STORED DATA:

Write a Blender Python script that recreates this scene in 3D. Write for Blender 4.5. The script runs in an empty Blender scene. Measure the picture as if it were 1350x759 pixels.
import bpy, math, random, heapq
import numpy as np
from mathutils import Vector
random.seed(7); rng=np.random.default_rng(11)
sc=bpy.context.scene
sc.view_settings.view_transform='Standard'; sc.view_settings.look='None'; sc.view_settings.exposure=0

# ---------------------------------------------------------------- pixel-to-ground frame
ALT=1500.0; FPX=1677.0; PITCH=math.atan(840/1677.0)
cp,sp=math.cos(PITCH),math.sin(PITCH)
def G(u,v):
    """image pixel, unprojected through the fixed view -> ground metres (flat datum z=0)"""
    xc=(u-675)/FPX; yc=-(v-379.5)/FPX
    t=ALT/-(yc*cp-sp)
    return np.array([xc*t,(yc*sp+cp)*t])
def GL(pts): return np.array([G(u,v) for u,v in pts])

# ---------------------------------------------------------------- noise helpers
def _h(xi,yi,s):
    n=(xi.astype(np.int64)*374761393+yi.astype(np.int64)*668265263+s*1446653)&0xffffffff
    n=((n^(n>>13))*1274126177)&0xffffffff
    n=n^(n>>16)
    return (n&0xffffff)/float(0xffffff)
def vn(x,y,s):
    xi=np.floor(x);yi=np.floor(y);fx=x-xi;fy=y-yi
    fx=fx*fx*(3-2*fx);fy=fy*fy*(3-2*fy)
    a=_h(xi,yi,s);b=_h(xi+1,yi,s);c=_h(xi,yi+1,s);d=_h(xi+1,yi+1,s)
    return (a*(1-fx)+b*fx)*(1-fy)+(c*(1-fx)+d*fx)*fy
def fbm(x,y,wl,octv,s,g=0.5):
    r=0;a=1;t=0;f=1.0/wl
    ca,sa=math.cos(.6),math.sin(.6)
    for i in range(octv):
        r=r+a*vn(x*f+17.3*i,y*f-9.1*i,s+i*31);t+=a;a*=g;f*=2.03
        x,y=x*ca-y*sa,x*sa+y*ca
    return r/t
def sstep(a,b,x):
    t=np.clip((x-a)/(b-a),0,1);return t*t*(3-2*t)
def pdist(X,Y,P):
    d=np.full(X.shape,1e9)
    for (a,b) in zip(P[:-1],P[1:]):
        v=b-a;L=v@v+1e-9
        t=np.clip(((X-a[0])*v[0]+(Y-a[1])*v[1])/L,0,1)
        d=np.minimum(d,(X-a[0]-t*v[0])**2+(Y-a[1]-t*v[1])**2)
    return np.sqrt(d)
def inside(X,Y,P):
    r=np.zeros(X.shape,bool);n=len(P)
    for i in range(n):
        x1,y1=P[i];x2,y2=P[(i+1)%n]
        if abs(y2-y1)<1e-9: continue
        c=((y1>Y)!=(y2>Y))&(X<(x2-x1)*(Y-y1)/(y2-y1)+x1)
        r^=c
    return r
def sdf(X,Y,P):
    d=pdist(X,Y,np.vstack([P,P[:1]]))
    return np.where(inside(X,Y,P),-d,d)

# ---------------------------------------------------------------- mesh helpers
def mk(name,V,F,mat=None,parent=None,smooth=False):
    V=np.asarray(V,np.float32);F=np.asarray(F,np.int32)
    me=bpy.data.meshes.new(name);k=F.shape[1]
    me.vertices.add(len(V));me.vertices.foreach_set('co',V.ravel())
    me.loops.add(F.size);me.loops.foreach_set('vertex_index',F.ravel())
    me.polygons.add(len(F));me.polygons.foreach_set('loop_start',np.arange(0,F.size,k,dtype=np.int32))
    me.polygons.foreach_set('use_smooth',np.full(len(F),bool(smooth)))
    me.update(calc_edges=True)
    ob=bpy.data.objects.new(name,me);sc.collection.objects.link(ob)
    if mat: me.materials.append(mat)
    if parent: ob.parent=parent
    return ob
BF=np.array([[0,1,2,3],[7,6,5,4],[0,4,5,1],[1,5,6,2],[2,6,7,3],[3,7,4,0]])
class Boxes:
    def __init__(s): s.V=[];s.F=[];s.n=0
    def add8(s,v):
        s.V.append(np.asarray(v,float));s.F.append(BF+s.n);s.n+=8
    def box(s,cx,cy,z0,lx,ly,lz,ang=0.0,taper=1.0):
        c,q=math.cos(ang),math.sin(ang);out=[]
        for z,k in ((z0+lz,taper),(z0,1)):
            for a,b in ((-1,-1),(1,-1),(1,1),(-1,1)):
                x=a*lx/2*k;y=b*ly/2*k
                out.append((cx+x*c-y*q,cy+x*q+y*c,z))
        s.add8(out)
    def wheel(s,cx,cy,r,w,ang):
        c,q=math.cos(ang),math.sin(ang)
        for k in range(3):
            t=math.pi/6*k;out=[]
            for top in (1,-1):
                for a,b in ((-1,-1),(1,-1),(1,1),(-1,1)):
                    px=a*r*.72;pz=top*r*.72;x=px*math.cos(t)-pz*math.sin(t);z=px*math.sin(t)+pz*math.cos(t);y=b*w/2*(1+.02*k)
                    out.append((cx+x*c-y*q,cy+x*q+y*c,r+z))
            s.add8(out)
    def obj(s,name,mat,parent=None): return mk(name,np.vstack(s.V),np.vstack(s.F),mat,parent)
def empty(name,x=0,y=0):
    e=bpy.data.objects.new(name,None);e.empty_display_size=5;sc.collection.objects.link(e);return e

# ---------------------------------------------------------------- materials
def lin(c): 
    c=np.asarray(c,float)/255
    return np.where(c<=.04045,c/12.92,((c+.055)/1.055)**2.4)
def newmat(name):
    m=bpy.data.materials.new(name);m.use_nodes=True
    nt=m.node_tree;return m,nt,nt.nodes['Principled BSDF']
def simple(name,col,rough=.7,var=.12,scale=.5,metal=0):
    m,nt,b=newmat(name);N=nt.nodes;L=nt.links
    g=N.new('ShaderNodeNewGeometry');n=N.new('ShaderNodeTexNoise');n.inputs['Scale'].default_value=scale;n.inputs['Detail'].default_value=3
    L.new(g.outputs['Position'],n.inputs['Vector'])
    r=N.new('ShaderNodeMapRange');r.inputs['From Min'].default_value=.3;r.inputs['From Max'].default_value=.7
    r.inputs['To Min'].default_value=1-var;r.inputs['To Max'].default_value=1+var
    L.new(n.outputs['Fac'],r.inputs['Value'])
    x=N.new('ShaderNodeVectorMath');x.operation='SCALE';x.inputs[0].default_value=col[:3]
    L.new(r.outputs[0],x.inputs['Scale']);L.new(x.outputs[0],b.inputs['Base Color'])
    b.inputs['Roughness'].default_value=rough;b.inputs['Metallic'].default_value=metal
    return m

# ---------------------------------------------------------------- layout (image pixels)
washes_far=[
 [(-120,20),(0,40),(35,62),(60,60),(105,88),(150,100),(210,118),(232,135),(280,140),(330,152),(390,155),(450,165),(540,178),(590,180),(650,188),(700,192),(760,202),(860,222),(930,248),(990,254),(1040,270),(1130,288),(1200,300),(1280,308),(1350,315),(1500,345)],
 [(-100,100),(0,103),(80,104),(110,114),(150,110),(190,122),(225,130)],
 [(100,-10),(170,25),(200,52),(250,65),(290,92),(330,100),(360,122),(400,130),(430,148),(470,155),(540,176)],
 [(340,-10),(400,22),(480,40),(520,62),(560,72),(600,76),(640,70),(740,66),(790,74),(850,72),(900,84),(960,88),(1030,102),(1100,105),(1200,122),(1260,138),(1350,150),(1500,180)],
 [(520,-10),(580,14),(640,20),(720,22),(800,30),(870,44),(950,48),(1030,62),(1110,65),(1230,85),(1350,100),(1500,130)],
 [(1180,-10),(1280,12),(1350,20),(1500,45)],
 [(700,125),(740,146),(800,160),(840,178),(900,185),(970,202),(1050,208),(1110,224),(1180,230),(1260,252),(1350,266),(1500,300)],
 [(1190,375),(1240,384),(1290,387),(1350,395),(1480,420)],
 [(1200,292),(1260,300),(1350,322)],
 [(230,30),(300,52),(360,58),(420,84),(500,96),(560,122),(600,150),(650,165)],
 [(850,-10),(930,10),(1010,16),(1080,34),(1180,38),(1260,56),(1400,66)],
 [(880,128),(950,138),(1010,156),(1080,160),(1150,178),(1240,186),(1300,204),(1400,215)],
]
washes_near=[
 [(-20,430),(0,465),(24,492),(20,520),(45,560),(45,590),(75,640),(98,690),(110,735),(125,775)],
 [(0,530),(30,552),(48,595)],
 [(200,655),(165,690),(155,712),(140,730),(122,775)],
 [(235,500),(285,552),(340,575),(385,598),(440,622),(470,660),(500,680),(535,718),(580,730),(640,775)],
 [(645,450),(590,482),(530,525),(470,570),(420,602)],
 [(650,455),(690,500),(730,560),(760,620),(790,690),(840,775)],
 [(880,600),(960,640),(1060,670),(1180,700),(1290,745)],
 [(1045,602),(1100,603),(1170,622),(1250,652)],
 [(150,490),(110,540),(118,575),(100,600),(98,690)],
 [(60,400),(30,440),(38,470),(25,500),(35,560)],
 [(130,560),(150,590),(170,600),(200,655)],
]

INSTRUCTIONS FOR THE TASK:
Quote verbatim the opening lines of the listing above, ending with the line where "def GL(pts): return" appears; include both endpoints and nothing more.

TASK SOLUTION:
Write a Blender Python script that recreates this scene in 3D. Write for Blender 4.5. The script runs in an empty Blender scene. Measure the picture as if it were 1350x759 pixels.
import bpy, math, random, heapq
import numpy as np
from mathutils import Vector
random.seed(7); rng=np.random.default_rng(11)
sc=bpy.context.scene
sc.view_settings.view_transform='Standard'; sc.view_settings.look='None'; sc.view_settings.exposure=0

# ---------------------------------------------------------------- pixel-to-ground frame
ALT=1500.0; FPX=1677.0; PITCH=math.atan(840/1677.0)
cp,sp=math.cos(PITCH),math.sin(PITCH)
def G(u,v):
    """image pixel, unprojected through the fixed view -> ground metres (flat datum z=0)"""
    xc=(u-675)/FPX; yc=-(v-379.5)/FPX
    t=ALT/-(yc*cp-sp)
    return np.array([xc*t,(yc*sp+cp)*t])
def GL(pts): return np.array([G(u,v) for u,v in pts])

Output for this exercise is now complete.